═════ Available data ═════

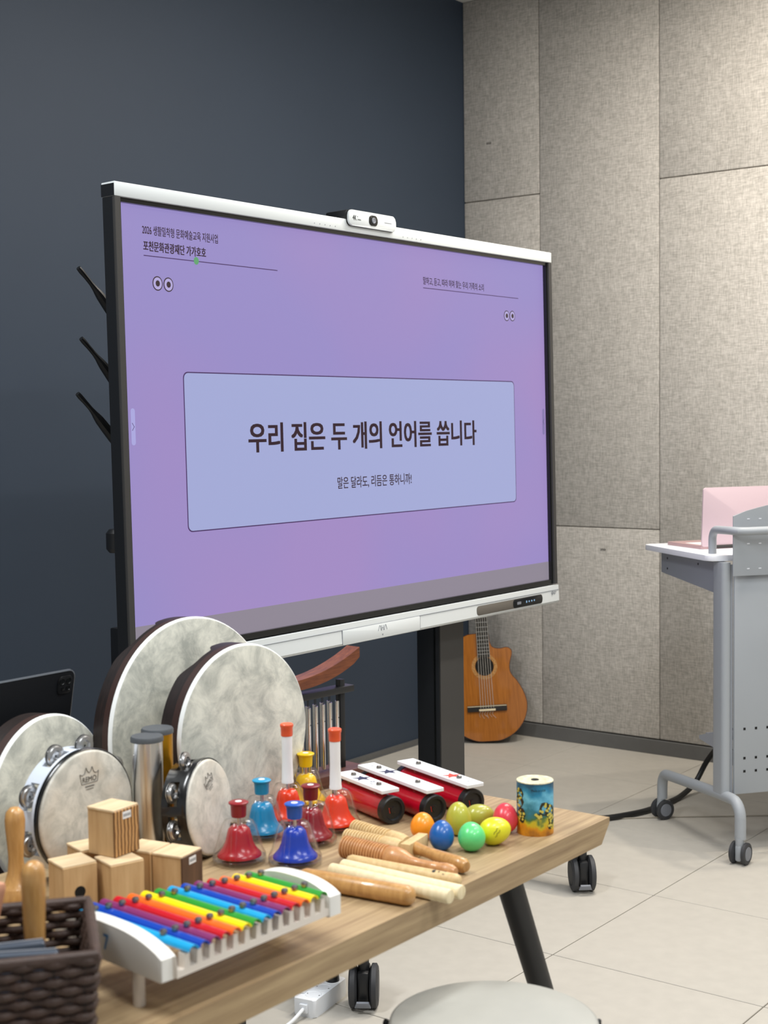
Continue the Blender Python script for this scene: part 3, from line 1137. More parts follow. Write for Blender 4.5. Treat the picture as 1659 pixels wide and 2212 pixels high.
def desk_bell(label, x, y, key, handle=False, rz=0.0):
    t = thing('desk_bell', label, 'bell', (x, y, TZ), rz, 'desk bells')
    bb = B()
    prof = [(0.0350, 0.012), (0.0372, 0.0125), (0.0370, 0.0155), (0.0325, 0.0200), (0.0272, 0.0265), (0.0232, 0.036), (0.0205, 0.048), (0.0180, 0.057), (0.0125, 0.062), (0, 0.0635)]
    lathe(bb, prof, 48)
    obj('bell_cup', bb, BELL[key], t, angle=50)
    # clear cover: rounded square cone
    bb = B()
    rings_ = []
    n = 48
    for r, z, e in ((0.0445, 0.004, 0.0), (0.0440, 0.016, 0.01), (0.0375, 0.026, 0.05), (0.0325, 0.042, 0.09), (0.0265, 0.062, 0.10), (0.0225, 0.0715, 0.06), (0.0120, 0.0735, 0.0)):
        rings_.append([bb.verts.new((r * (1 + e * math.cos(4 * 2 * PI * k / n)) * math.cos(2 * PI * k / n), r * (1 + e * math.cos(4 * 2 * PI * k / n)) * math.sin(2 * PI * k / n), z)) for k in range(n)])
    for a, c in zip(rings_, rings_[1:]):
        for k in range(n):
            j = (k + 1) % n
            bb.faces.new((a[k], a[j], c[j], c[k]))
    cover = obj('clear_cover', bb, M['clear'], t, angle=60)
    for k in range(4):
        a = PI / 2 * k
        bb = B()
        ca, sa = math.cos(a), math.sin(a)
        px, py = -sa, ca
        w = 0.0042
        pts = [(0.0250, 0.0700), (0.0300, 0.062), (0.0362, 0.040), (0.0405, 0.024), (0.0455, 0.010), (0.0455, 0.0)]
        for s in (-1, 1):
            sweep(bb, [(ca * r + s * px * w, sa * r + s * py * w, z) for r, z in pts], 0.0010, 6)
        obj('cover_rib', bb, M['clear'], cover)
    bb = B()
    lathe(bb, [(0, 0.0), (0.0405, 0.0), (0.0440, 0.003), (0.0445, 0.010), (0.0415, 0.0105), (0.0405, 0.004), (0, 0.004)], 48)
    obj('base_dish', bb, M['clear_base'], t)
    bb = B()
    lathe(bb, [(0.0032, 0.062), (0.0032, 0.080)], 14)
    obj('stem', bb, M['steel'], t)
    if not handle:
        bb = B()
        lathe(bb, [(0, 0.0775), (0.0118, 0.0775), (0.0126, 0.080), (0.0134, 0.096), (0.0148, 0.0985), (0.0166, 0.1000), (0.0168, 0.1018), (0.0150, 0.1030), (0.006, 0.1032), (0, 0.1032)], 32)
        k_ = obj('push_button', bb, KNOB[key], t, angle=40)
        bb = B()
        lathe(bb, [(0.0058, 0.1031), (0.0056, 0.1036), (0, 0.1037)], 20)
        obj('note_dot', bb, M['white_plastic'], k_)
    else:
        bb = B()
        lathe(bb, [(0, 0.0745), (0.0112, 0.0745), (0.0112, 0.079), (0.0106, 0.081), (0.0095, 0.120), (0.0098, 0.162), (0, 0.162)], 28)
        obj('handle', bb, M['white_plastic'], t)
        bb = B()
        lathe(bb, [(0, 0.161), (0.0104, 0.161), (0.0108, 0.163), (0.0110, 0.176), (0.0122, 0.178), (0.0122, 0.182), (0.0108, 0.1835), (0, 0.1835)], 28)
        obj('handle_cap', bb, KNOB[key], t, angle=40)
    return t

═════

• **Stated goal**: Reproduce the material in its entirety and word for word, without the pictures.

• **The solution**:
Continue the Blender Python script for this scene: part 3, from line 1137. More parts follow. Write for Blender 4.5. Treat the picture as 1659 pixels wide and 2212 pixels high.
def desk_bell(label, x, y, key, handle=False, rz=0.0):
    t = thing('desk_bell', label, 'bell', (x, y, TZ), rz, 'desk bells')
    bb = B()
    prof = [(0.0350, 0.012), (0.0372, 0.0125), (0.0370, 0.0155), (0.0325, 0.0200), (0.0272, 0.0265), (0.0232, 0.036), (0.0205, 0.048), (0.0180, 0.057), (0.0125, 0.062), (0, 0.0635)]
    lathe(bb, prof, 48)
    obj('bell_cup', bb, BELL[key], t, angle=50)
    # clear cover: rounded square cone
    bb = B()
    rings_ = []
    n = 48
    for r, z, e in ((0.0445, 0.004, 0.0), (0.0440, 0.016, 0.01), (0.0375, 0.026, 0.05), (0.0325, 0.042, 0.09), (0.0265, 0.062, 0.10), (0.0225, 0.0715, 0.06), (0.0120, 0.0735, 0.0)):
        rings_.append([bb.verts.new((r * (1 + e * math.cos(4 * 2 * PI * k / n)) * math.cos(2 * PI * k / n), r * (1 + e * math.cos(4 * 2 * PI * k / n)) * math.sin(2 * PI * k / n), z)) for k in range(n)])
    for a, c in zip(rings_, rings_[1:]):
        for k in range(n):
            j = (k + 1) % n
            bb.faces.new((a[k], a[j], c[j], c[k]))
    cover = obj('clear_cover', bb, M['clear'], t, angle=60)
    for k in range(4):
        a = PI / 2 * k
        bb = B()
        ca, sa = math.cos(a), math.sin(a)
        px, py = -sa, ca
        w = 0.0042
        pts = [(0.0250, 0.0700), (0.0300, 0.062), (0.0362, 0.040), (0.0405, 0.024), (0.0455, 0.010), (0.0455, 0.0)]
        for s in (-1, 1):
            sweep(bb, [(ca * r + s * px * w, sa * r + s * py * w, z) for r, z in pts], 0.0010, 6)
        obj('cover_rib', bb, M['clear'], cover)
    bb = B()
    lathe(bb, [(0, 0.0), (0.0405, 0.0), (0.0440, 0.003), (0.0445, 0.010), (0.0415, 0.0105), (0.0405, 0.004), (0, 0.004)], 48)
    obj('base_dish', bb, M['clear_base'], t)
    bb = B()
    lathe(bb, [(0.0032, 0.062), (0.0032, 0.080)], 14)
    obj('stem', bb, M['steel'], t)
    if not handle:
        bb = B()
        lathe(bb, [(0, 0.0775), (0.0118, 0.0775), (0.0126, 0.080), (0.0134, 0.096), (0.0148, 0.0985), (0.0166, 0.1000), (0.0168, 0.1018), (0.0150, 0.1030), (0.006, 0.1032), (0, 0.1032)], 32)
        k_ = obj('push_button', bb, KNOB[key], t, angle=40)
        bb = B()
        lathe(bb, [(0.0058, 0.1031), (0.0056, 0.1036), (0, 0.1037)], 20)
        obj('note_dot', bb, M['white_plastic'], k_)
    else:
        bb = B()
        lathe(bb, [(0, 0.0745), (0.0112, 0.0745), (0.0112, 0.079), (0.0106, 0.081), (0.0095, 0.120), (0.0098, 0.162), (0, 0.162)], 28)
        obj('handle', bb, M['white_plastic'], t)
        bb = B()
        lathe(bb, [(0, 0.161), (0.0104, 0.161), (0.0108, 0.163), (0.0110, 0.176), (0.0122, 0.178), (0.0122, 0.182), (0.0108, 0.1835), (0, 0.1835)], 28)
        obj('handle_cap', bb, KNOB[key], t, angle=40)
    return t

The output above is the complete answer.